If these statistics prove anything it’s that the age-old saying that, “a great older horse will always get the better of a great 3-year-old,” is still true. At ages four and five, a horse is never more physically mature. They have finally grown into their bodies, normally putting on weight in muscle and bone mass, and are more mentally mature as well.

Arrogate Works for Breeders' Cup

Travers Stakes winner Arrogate works at Santa Anita for the Breeders’ Cup Classic on October 18, 2016
Photo: Jim Safford

This year’s Classic features Arrogate, who has all the looks of a great 3-year-old, pitted against the now 5-year-old version of California Chrome. The latter is noticeably bigger, stronger and faster than what he was as a sophomore, and the improvement has been on display all year as he has had a picture-perfect season.

Could Arrogate still upstage California Chrome? It is possible, as 3-year-olds have won the Classic before but in years where there wasn’t a dominant older male that had been just as dominant in his division, as the 3-year-olds had been in theirs. The only year where making a case for a 3-year-old besting a “great” older male was 2008, when Ravens Pass won the Classic over Henrythenavigator, Tiago and eventual Horse of the Year, Curlin. However, that year the race was run over a Pro-Ride synthetic surface not conventional dirt.

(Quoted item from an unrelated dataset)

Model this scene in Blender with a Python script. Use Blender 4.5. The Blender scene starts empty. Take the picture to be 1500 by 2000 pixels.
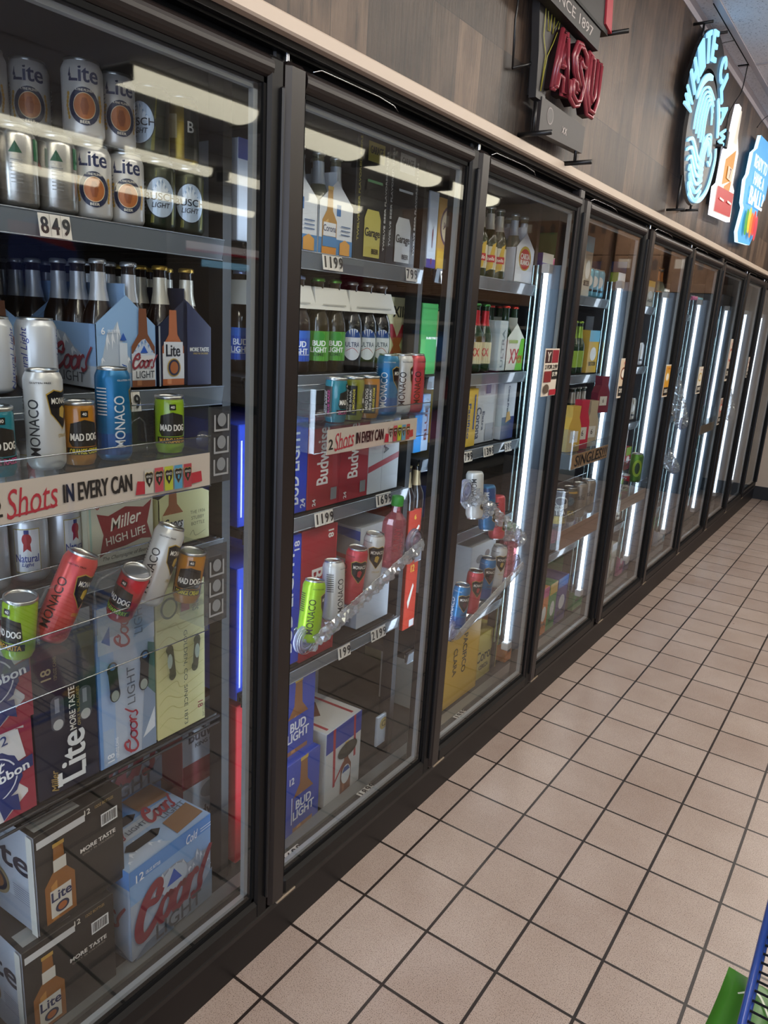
import bpy, math, random
from mathutils import Vector, Matrix
from mathutils.geometry import tessellate_polygon
R = math.radians
PI = math.pi
C = bpy.context.scene.collection
SC = bpy.context.scene

# ---------------------------------------------------------------- camera, world, exposure
cam_d = bpy.data.cameras.new('camera'); cam = bpy.data.objects.new('camera', cam_d); C.objects.link(cam)
cr, cu, cf = Vector((0.81717, 0.57345, 0.05821)), Vector((-0.19246, 0.17626, 0.96535)), Vector((-0.54332, 0.80005, -0.25440))
cam.matrix_world = Matrix((( cr.x, cu.x, -cf.x, 1.0432), (cr.y, cu.y, -cf.y, -1.4236), (cr.z, cu.z, -cf.z, 1.5529), (0, 0, 0, 1)))
cam_d.sensor_fit = 'VERTICAL'; cam_d.sensor_height = 24.0; cam_d.lens = 24.0*1441.0/2000.0
cam_d.clip_start = 0.02
SC.camera = cam
SC.view_settings.view_transform = 'Standard'; SC.view_settings.look = 'None'
SC.view_settings.exposure = 0.8; SC.view_settings.gamma = 1.0; SC.view_settings.use_curve_mapping = False
SC.cycles.transparent_max_bounces = 32; SC.cycles.max_bounces = 8; SC.cycles.diffuse_bounces = 3; SC.cycles.glossy_bounces = 4
SC.cycles.sample_clamp_indirect = 4.0; SC.cycles.caustics_reflective = False; SC.cycles.caustics_refractive = False
W = bpy.data.worlds.new('world'); SC.world = W; W.use_nodes = True
W.node_tree.nodes['Background'].inputs[0].default_value = (0.9, 0.92, 1, 1); W.node_tree.nodes['Background'].inputs[1].default_value = 0.05
LAMP = 3.5          # ceiling strip light emission
TUBE = 4.2          # cooler tube emission

# ---------------------------------------------------------------- materials
def lin(h):
    h = h.lstrip('#'); c = [int(h[i:i+2], 16)/255 for i in (0, 2, 4)]
    return tuple((x/12.92 if x <= .04045 else ((x+.055)/1.055)**2.4) for x in c) + (1,)
MC = {}
def M(h, rough=.5, metal=0.0, spec=.5, emit=0.0):
    k = (h, rough, metal, spec, emit)
    if k in MC: return MC[k]
    m = bpy.data.materials.new('paint_%s' % h.strip('#')); m.use_nodes = True
    b = m.node_tree.nodes['Principled BSDF']; c = lin(h)
    b.inputs['Base Color'].default_value = c; b.inputs['Roughness'].default_value = rough
    b.inputs['Metallic'].default_value = metal; b.inputs['Specular IOR Level'].default_value = spec
    if emit: b.inputs['Emission Color'].default_value = c; b.inputs['Emission Strength'].default_value = emit
    MC[k] = m; return m
def nodes(name):
    m = bpy.data.materials.new(name); m.use_nodes = True
    return m, m.node_tree.nodes, m.node_tree.links, m.node_tree.nodes['Principled BSDF']
def see_through(name, tint, r0=.04, body=None, alpha=0.0, rough=.02):
    """thin clear sheet: Schlick reflection over (tinted transparency mixed with a body colour)"""
    if name in MC: return MC[name]
    m, N, L, b = nodes(name); out = N['Material Output']
    geo = N.new('ShaderNodeNewGeometry'); dot = N.new('ShaderNodeVectorMath'); dot.operation = 'DOT_PRODUCT'
    L.new(geo.outputs['Normal'], dot.inputs[0]); L.new(geo.outputs['Incoming'], dot.inputs[1])
    def mth(op, a, v=None):
        n = N.new('ShaderNodeMath'); n.operation = op; L.new(a, n.inputs[0])
        if v is not None: n.inputs[1].default_value = v
        return n.outputs[0]
    a = mth('ABSOLUTE', dot.outputs['Value'])
    s = N.new('ShaderNodeMath'); s.operation = 'SUBTRACT'; s.inputs[0].default_value = 1; L.new(a, s.inputs[1]); s.use_clamp = True
    p = mth('POWER', s.outputs[0], 5.0); f = mth('ADD', mth('MULTIPLY', p, 1-r0), r0)
    tr = N.new('ShaderNodeBsdfTransparent'); tr.inputs[0].default_value = tuple(tint) + (1,)
    gl = N.new('ShaderNodeBsdfGlossy'); gl.inputs['Roughness'].default_value = rough
    base = tr.outputs[0]
    if body:
        b.inputs['Base Color'].default_value = lin(body); b.inputs['Roughness'].default_value = .3
        mx = N.new('ShaderNodeMixShader'); mx.inputs[0].default_value = alpha
        L.new(tr.outputs[0], mx.inputs[1]); L.new(b.outputs[0], mx.inputs[2]); base = mx.outputs[0]
    m2 = N.new('ShaderNodeMixShader'); L.new(f, m2.inputs[0]); L.new(base, m2.inputs[1]); L.new(gl.outputs[0], m2.inputs[2])
    L.new(m2.outputs[0], out.inputs['Surface']); MC[name] = m; return m
GLASS = see_through('door_glass', (.91, .92, .91), .052)
ACR = see_through('clear_acrylic', (.93, .95, .96), .045, 'dfe8ee', .025)
PET = see_through('crinkled_clear_plastic', (.88, .90, .93), .28, 'e6edf4', .34, .06)
CHAN = see_through('price_channel_plastic', (.62, .64, .66), .06, 'aab4bd', .35, .06)
def juice(h):
    c = lin(h)[:3]; return see_through('drink_'+h, tuple(min(1, x**.35) for x in c), .05, h, .62)
BROWN = M('1b1514', .36, .05); BLACK = M('060607', .5, 0, .3); BLACKM = M('080808', .8, 0, .2); ALU = M('5c656d', .34, .85)
STEEL = M('c9cdd1', .22, 1.0); LID = M('c8c8c6', .3, 1.0); CREAM = M('c4b4a3', .5); WIRE = M('1b1c1e', .4, .3)
def bump_tex(N, L, b, src, st, dist=.002):
    bp = N.new('ShaderNodeBump'); bp.inputs['Strength'].default_value = st; bp.inputs['Distance'].default_value = dist
    L.new(src, bp.inputs['Height']); L.new(bp.outputs[0], b.inputs['Normal'])
def objc(N, L, scale=(1, 1, 1), loc=(0, 0, 0), rot=(0, 0, 0)):
    t = N.new('ShaderNodeTexCoord'); mp = N.new('ShaderNodeMapping')
    mp.inputs['Scale'].default_value = scale; mp.inputs['Location'].default_value = loc; mp.inputs['Rotation'].default_value = rot
    L.new(t.outputs['Object'], mp.inputs[0]); return mp.outputs[0]
def noise(N, L, v, sc, det=3, rough=.6):
    n = N.new('ShaderNodeTexNoise'); n.inputs['Scale'].default_value = sc; n.inputs['Detail'].default_value = det
    n.inputs['Roughness'].default_value = rough
    if v: L.new(v, n.inputs['Vector'])
    return n.outputs['Fac']
def ramp(N, L, src, stops):
    r = N.new('ShaderNodeValToRGB'); e = r.color_ramp.elements
    while len(e) < len(stops): e.new(.5)
    for i, (p, h) in enumerate(stops): e[i].position = p; e[i].color = lin(h)
    L.new(src, r.inputs[0]); return r.outputs[0]
def mixc(N, L, f, a, b, mode='MIX'):
    m = N.new('ShaderNodeMix'); m.data_type = 'RGBA'; m.blend_type = mode
    if isinstance(f, (int, float)): m.inputs[0].default_value = f
    else: L.new(f, m.inputs[0])
    for i, x in ((6, a), (7, b)):
        if isinstance(x, str): m.inputs[i].default_value = lin(x)
        else: L.new(x, m.inputs[i])
    return m.outputs[2]
def mat_floor():
    m, N, L, b = nodes('quarry_tile'); s = .2032
    v = objc(N, L, (1, 1, 1), (.5535*.2032, 0, 0))
    br = N.new('ShaderNodeTexBrick'); br.offset = 0; br.squash = 1
    br.inputs['Scale'].default_value = 1; br.inputs['Brick Width'].default_value = .9956*s; br.inputs['Row Height'].default_value = s
    br.inputs['Mortar Size'].default_value = .0042; br.inputs['Mortar Smooth'].default_value = .15
    br.inputs['Color1'].default_value = lin('b8a89d'); br.inputs['Color2'].default_value = lin('ae9d93'); br.inputs['Mortar'].default_value = lin('2d2522')
    br.inputs['Bias'].default_value = 0
    L.new(v, br.inputs['Vector'])
    sp = ramp(N, L, noise(N, L, v, 420, 1), [(.3, '6f6058'), (.47, 'ffffff'), (.62, 'ffffff'), (.75, 'fff8f0')])
    cl = ramp(N, L, noise(N, L, v, 3.5, 4), [(.3, 'e4dcd6'), (.7, 'ffffff')])
    st = ramp(N, L, noise(N, L, v, 26, 5, .7), [(.71, 'ffffff'), (.76, '6a5a50')])
    c = mixc(N, L, .9, br.outputs['Color'], sp, 'MULTIPLY'); c = mixc(N, L, .8, c, cl, 'MULTIPLY'); c = mixc(N, L, .8, c, st, 'MULTIPLY')
    L.new(c, b.inputs['Base Color'])
    mr = N.new('ShaderNodeMapRange'); L.new(noise(N, L, v, 9, 3), mr.inputs[0]); mr.inputs[3].default_value = .22; mr.inputs[4].default_value = .42
    L.new(mr.outputs[0], b.inputs['Roughness'])
    inv = N.new('ShaderNodeMath'); inv.operation = 'SUBTRACT'; inv.inputs[0].default_value = 1; L.new(br.outputs['Fac'], inv.inputs[1])
    bump_tex(N, L, b, inv.outputs[0], .6, .0015); return m
def mat_wood():
    m, N, L, b = nodes('barnwood_planks')
    t = N.new('ShaderNodeTexCoord'); sp = N.new('ShaderNodeSeparateXYZ'); L.new(t.outputs['Object'], sp.inputs[0])
    cb = N.new('ShaderNodeCombineXYZ'); L.new(sp.outputs['Z'], cb.inputs['X']); L.new(sp.outputs['Y'], cb.inputs['Y'])
    mp = N.new('ShaderNodeMapping'); mp.inputs['Location'].default_value = (-2.245+.62*4, 3.03, 0); L.new(cb.outputs[0], mp.inputs[0])
    br = N.new('ShaderNodeTexBrick'); br.offset = 0.0; br.offset_frequency = 2
    br.inputs['Scale'].default_value = 1; br.inputs['Brick Width'].default_value = .62; br.inputs['Row Height'].default_value = .118
    br.inputs['Mortar Size'].default_value = .0012; br.inputs['Mortar Smooth'].default_value = .3
    br.inputs['Color1'].default_value = lin('7d6c5e'); br.inputs['Color2'].default_value = lin('372e28'); br.inputs['Mortar'].default_value = lin('2c2420')
    L.new(mp.outputs[0], br.inputs['Vector'])
    g = objc(N, L, (30, 90, 7)); gr = noise(N, L, g, 1.4, 6, .7)
    grain = ramp(N, L, gr, [(.30, '4f4238'), (.48, 'd6cabf'), (.72, 'fff6ea')])
    k = ramp(N, L, noise(N, L, objc(N, L, (9, 16, 5)), 1.0, 2), [(.3, '8d7d72'), (.55, 'f4efe8'), (.8, 'ffffff')])
    c = mixc(N, L, .85, br.outputs['Color'], grain, 'MULTIPLY'); c = mixc(N, L, .8, c, k, 'MULTIPLY')
    L.new(c, b.inputs['Base Color']); b.inputs['Roughness'].default_value = .42
    bump_tex(N, L, b, gr, .5, .004); return m
def mat_ceiling():
    m, N, L, b = nodes('acoustic_tile'); v = objc(N, L)
    c = ramp(N, L, noise(N, L, v, 130, 2), [(.30, '8c8e96'), (.40, 'dfe2ea'), (1, 'e8eaf0')])
    L.new(c, b.inputs['Base Color']); b.inputs['Roughness'].default_value = .9; return m
def mat_speck(name, a, bb, sc, rough=.6):
    m, N, L, b = nodes(name); L.new(ramp(N, L, noise(N, L, objc(N, L), sc, 4), [(.35, a), (.65, bb)]), b.inputs['Base Color'])
    b.inputs['Roughness'].default_value = rough; return m
def mat_diffuser(e=1.0, c=(1, .93, .72, 1)):
    m, N, L, b = nodes('light_diffuser')
    b.inputs['Base Color'].default_value = lin('e8e2cc'); b.inputs['Emission Color'].default_value = (1, .93, .72, 1)
    b.inputs['Emission Color'].default_value = c; b.inputs['Emission Strength'].default_value = LAMP*e; return m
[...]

When there have been true meetings of great 3-year-olds versus older horses of “similar” ability, the older horses have demonstrated their dominance. First in 1987, the 4-year-old Ferdinand denied the 3-year-old Alysheba. In 1996 Alphabet Soup bested Preakness Stakes (GI) winner Louis Quatorze. Then came Saint Liam beating Flower Ally in 2005.

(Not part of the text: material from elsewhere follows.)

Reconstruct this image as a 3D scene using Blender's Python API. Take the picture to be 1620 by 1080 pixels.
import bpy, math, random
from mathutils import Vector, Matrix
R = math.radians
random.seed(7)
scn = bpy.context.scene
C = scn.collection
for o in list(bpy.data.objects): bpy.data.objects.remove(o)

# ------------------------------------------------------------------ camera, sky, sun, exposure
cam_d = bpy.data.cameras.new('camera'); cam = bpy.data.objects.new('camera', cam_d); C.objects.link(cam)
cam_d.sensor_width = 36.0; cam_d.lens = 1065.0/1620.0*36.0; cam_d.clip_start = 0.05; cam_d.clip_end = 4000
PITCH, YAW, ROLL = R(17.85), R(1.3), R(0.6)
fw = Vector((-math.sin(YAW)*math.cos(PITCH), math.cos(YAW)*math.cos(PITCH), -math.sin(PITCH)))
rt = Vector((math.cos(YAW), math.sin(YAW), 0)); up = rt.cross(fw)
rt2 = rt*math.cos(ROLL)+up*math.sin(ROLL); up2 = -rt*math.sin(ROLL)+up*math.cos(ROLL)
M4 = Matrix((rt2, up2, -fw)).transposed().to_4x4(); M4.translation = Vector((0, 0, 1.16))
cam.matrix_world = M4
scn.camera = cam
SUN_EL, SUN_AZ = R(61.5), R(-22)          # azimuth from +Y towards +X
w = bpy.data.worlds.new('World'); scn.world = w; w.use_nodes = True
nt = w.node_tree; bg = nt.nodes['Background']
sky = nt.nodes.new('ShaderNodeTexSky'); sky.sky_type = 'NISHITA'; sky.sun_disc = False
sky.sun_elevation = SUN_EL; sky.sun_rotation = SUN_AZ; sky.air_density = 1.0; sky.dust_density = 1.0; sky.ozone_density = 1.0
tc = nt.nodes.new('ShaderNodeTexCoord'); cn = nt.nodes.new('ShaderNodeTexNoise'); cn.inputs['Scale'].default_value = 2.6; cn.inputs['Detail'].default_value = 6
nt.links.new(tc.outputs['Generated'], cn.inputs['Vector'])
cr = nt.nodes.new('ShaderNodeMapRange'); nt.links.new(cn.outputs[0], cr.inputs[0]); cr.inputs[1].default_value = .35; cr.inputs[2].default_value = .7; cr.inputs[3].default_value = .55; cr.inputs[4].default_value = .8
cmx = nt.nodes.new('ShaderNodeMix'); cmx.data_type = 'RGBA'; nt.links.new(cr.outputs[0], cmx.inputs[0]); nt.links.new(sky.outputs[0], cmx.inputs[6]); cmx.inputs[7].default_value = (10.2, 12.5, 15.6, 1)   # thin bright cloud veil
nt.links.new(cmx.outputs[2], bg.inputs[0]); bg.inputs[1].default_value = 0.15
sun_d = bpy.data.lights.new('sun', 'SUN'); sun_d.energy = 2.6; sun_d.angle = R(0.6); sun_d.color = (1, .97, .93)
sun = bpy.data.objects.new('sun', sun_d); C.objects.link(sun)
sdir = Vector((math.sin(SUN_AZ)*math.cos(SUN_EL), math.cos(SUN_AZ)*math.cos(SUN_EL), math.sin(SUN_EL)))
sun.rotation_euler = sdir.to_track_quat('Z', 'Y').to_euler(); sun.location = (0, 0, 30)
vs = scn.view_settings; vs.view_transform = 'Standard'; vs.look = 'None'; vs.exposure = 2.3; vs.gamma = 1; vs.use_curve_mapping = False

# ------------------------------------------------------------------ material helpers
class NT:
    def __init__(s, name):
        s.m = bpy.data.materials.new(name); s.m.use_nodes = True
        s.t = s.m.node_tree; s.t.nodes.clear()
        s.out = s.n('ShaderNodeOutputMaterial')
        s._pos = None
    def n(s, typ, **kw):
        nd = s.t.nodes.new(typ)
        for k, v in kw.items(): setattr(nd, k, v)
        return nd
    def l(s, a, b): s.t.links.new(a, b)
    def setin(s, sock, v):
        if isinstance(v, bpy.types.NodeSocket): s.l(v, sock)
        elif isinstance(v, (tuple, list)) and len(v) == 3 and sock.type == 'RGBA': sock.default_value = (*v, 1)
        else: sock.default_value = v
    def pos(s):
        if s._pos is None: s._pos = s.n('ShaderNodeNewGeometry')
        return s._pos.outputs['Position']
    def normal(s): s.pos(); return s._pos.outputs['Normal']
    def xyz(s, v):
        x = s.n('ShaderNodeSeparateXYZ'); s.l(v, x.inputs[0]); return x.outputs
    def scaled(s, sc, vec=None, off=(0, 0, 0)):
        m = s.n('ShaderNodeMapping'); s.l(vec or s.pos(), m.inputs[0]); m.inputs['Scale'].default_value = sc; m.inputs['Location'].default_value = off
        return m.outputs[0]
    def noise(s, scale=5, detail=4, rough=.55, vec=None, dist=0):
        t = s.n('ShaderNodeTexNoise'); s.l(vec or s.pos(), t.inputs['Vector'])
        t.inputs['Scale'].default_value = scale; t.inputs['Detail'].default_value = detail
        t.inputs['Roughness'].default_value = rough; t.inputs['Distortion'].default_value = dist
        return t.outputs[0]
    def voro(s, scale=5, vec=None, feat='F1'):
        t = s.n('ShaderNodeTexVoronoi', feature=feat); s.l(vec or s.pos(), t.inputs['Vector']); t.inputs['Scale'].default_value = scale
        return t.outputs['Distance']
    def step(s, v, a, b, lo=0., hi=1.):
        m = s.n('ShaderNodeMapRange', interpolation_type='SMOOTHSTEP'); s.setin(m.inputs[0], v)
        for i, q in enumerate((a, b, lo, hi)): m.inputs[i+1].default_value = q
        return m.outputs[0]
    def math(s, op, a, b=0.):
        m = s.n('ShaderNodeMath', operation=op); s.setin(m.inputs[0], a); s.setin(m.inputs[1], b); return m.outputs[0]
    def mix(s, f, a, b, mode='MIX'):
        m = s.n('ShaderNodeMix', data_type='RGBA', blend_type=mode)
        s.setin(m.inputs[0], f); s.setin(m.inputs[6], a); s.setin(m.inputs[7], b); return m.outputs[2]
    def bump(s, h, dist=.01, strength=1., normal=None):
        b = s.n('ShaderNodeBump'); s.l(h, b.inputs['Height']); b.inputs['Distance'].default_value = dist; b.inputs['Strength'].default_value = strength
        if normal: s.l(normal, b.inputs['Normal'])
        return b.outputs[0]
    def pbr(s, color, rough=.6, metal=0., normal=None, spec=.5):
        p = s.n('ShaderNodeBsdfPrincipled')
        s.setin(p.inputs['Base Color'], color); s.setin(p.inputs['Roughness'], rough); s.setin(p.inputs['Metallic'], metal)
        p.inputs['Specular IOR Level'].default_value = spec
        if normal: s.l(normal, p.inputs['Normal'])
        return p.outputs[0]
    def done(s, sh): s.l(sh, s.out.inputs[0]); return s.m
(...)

However, 2006 was the year we truly may have witnessed a great, even match-up. Bernardini, runaway winner of the Preakness Stake (GI), Travers Stakes (GI) and Jockey Club Gold Cup (GI), came into the race looking unbeatable, only to be taken down by the Argentine-bred Invasor, who had only ever felt the sting of defeat once.

California Chrome

California Chrome. Photo: Chelsea Durand, Coglianese/NYRA

This year most closely resembles 2006, with California Chrome coming into the Classic off a perfect season, with his last victories looking as dominant as ever, pitted against an incredibly fast and talented sophomore in Arrogate. Arrogate doesn’t have the resume of Bernardini, but his raw speed and ability are very similar.

Who will win in this match-up of ages? Statistics give the edge to the 5-year-old California Chrome.